Cocobean, a popular joint in Kigali is under the spotlight after one of its revelers claimed she was denied entry because she is an albino.

And now, Rwanda Development Board (RDB), the regulator of the country’s service sector, has picked up the case and is conducting an investigation.

Nodumo Ncomanzi from Zimbabawe, who is visiting Rwanda for the first time, told The New Times in an exclusive interview that she chose to speak out against discrimination because it was not the first time it was happening.

“I’ve had this obvious experience. This was the second time,” she said, adding that she was compelled to start speaking out on such typical social discrimination that many other people are going through but remain silent.

Ncomanzi had gone out with her friends when the bouncers at this club denied her entry on Saturday night.

The RDB chief tourism officer, Belise Kariza, said they are trying to understand the reality of what happened, and action will be taken.

“Investigation is ongoing. Appropriate measures will be taken,” Kariza wrote on Twitter.

Other senior government officials joined in condemning the allegations of discrimination. They included the Justice Minister and Attorney General, Johnston Busingye who promised to follow up on the case.

According to the anti-discrimination law in Rwanda, any person who commits the crime of discrimination and sectarian practices shall be liable to a term of imprisonment of up to 7 years and is liable for a fine of up to Rwf 1million.

Ncomanzi told The New Times that while she has had to deal with silent discrimination, it is only very recently that she started experiencing it openly.

In an interview with Eugene Habimana, a.k.a Cobra, the owner of Cocobean, said they are still trying to get to the bottom of the matter and promised to take serious action.

Cobra was the proprietor of the now defunct Cadillac night club.

“We are going to suspend the bouncer as we continue to carry out investigations,” Cobra said.

In a phone interview with his boss, the bouncer who worked that night denied the allegations, claiming that they only denied people who were “too drunk”.
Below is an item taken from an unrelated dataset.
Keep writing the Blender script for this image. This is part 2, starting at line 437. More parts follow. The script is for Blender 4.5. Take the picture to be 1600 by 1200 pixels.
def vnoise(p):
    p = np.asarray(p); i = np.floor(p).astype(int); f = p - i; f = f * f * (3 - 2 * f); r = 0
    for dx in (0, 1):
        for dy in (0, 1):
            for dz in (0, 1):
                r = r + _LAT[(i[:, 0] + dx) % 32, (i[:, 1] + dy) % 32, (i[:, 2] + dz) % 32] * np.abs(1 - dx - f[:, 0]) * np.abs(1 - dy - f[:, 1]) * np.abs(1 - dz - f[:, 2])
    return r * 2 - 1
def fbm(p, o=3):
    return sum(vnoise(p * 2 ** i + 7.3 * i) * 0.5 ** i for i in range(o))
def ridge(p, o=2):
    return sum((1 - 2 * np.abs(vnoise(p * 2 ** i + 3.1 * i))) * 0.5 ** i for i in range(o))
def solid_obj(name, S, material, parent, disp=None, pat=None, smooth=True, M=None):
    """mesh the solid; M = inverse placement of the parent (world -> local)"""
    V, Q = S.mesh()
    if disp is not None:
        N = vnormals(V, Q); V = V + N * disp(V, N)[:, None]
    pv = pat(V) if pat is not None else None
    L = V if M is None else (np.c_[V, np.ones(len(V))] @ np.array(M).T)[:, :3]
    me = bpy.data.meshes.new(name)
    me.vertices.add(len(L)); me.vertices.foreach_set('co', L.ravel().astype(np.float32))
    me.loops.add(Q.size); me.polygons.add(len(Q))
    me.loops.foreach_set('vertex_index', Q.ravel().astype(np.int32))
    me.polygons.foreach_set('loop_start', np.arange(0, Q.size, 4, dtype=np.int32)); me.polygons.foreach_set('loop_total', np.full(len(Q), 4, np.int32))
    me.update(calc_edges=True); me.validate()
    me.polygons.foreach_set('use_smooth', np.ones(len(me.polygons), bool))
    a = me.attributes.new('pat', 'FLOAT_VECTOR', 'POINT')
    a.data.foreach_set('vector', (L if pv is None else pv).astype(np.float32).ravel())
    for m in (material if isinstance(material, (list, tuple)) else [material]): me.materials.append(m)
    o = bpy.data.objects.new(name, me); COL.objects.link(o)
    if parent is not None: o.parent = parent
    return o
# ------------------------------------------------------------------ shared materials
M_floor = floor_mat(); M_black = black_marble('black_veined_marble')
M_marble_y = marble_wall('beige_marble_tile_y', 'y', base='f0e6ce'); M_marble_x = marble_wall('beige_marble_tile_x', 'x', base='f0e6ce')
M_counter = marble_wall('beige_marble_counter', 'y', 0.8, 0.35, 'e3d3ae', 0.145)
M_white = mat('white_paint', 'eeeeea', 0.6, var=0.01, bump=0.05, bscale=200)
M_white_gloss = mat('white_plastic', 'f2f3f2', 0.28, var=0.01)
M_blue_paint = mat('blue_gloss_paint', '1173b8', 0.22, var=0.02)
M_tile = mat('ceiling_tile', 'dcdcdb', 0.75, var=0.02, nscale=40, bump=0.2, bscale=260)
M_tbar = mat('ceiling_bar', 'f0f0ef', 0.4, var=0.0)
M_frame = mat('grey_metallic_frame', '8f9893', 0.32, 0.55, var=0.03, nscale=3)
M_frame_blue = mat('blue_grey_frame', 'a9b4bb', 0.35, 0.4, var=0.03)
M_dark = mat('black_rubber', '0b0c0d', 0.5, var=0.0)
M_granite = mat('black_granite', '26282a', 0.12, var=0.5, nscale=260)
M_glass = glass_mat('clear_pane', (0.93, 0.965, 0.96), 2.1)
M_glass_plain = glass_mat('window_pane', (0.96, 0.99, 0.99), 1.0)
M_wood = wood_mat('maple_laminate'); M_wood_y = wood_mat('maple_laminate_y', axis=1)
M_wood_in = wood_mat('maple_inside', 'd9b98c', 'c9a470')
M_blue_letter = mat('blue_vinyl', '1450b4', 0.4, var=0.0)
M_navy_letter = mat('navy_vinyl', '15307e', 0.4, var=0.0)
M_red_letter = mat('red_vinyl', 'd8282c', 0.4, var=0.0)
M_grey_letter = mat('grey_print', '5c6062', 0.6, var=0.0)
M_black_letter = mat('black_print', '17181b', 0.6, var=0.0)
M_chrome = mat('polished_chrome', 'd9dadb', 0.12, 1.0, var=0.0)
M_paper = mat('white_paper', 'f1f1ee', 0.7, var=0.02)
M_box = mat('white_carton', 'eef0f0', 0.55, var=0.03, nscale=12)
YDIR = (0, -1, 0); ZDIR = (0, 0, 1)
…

“We really agree that we denied them entry after we saw that they were too drunk, but we did not do this because one of them was an albino,” the bouncer told his boss’s phone.

Meanwhile, Ncomanzi’s tweets attracted a series of angry reactions from several people, including those who claimed to have experienced discriminatory acts from the same club.

The owner denied these allegations, saying that customers are not judged on their skin colour or race, but he went ahead to reveal that the club had its own policies that guide them, which regardless of whether local or foreigner, have to be respected.

“For instance, we don’t allow people with shorts and sandals in the club. But this doesn’t mean that we strictly stop all people with shorts and sandals to enter the club,” Cobra explained.